Financially excluded communities in the UK want high street banks, not alternative organizations, to provide them with community banking facilities, a new study has found.
A Joseph Rowntree Foundation investigation into financial exclusion discovered that among low-income consumers ‘there was little support for dealing with non-mainstream financial service providers’. Instead they favoured ‘household names’ used by the rest of society.
The report, Kept Out or Opted Out? claims mainstream banks could provide the cheap ‘no frill’ products needed by making small adjustments to existing products.
‘On the whole their requirements are not so very different from those of most other consumers,’ it says. ‘Where there are differences, these generally require fairly minor adjustments to existing products rather than fundamentally different forms of provision. Nor is there much appetite for dealing with alternative providers who specialise in the needs of low-income households.’

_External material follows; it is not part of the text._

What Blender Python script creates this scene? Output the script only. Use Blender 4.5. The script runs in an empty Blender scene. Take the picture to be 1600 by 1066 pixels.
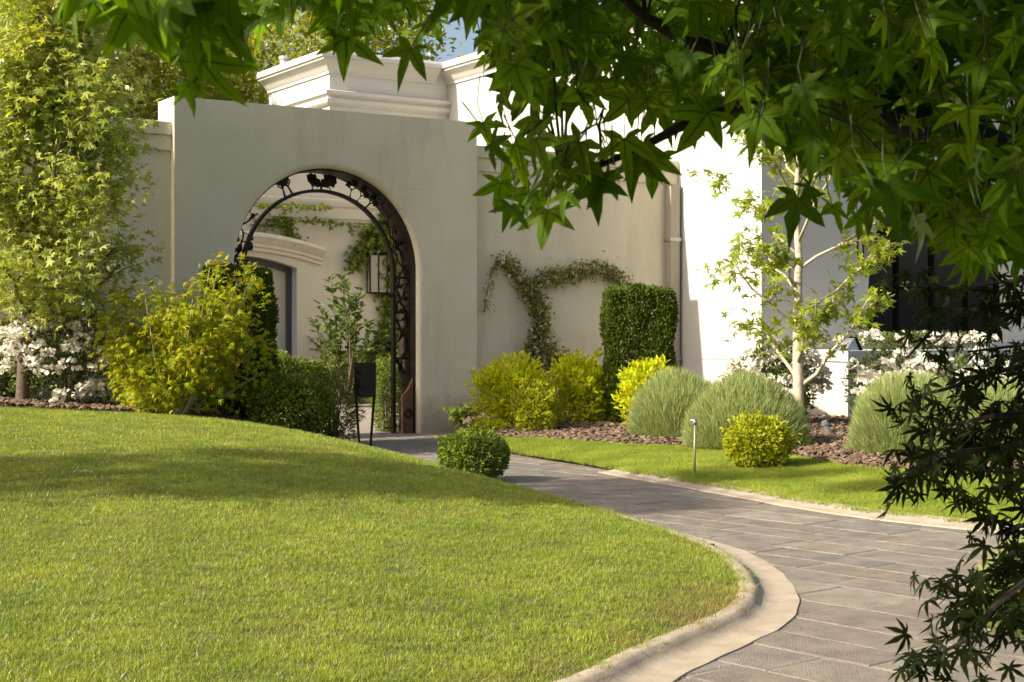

Report researchers Elaine Kempson and Claire Whyley, of the independent Personal Finance Research Centre at Bristol University, claim that simpler mainstream financial products would be cheaper to provide and to regulate, and could be made available at lower prices.
They also claim that cheaper products could, in some cases, be achieved by breaking down complex financial products into smaller, more affordable elements. Banks should therefore:
consider allowing savings products to be used as security for cash loans
create current accounts that give no direct access to credit
offer insurance policies that provide second hand replacement value
tailor financial products for Pakistani and Bangladeshi households that require financial vehicles in line with the teachings of Islam.
Most financially excluded individuals also want the option of making weekly or fortnightly payments rather than monthly ones, according to the report.
‘Many of the requirements identified in our focus groups are very similar to those of any consumer,’ say the researchers. ‘They want simplicity and transparency, cost and value for money, and appropriate marketing.’
Despite this, they conclude that sometimes private sector involvement is not enough and that ‘public-private partnership may be the way forward.’
The report is optimistic about the future, noting that banks are beginning to tackle financial exclusion and that the climate of opinion is more disposed to finding solutions to financial exclusion than at any time in the past.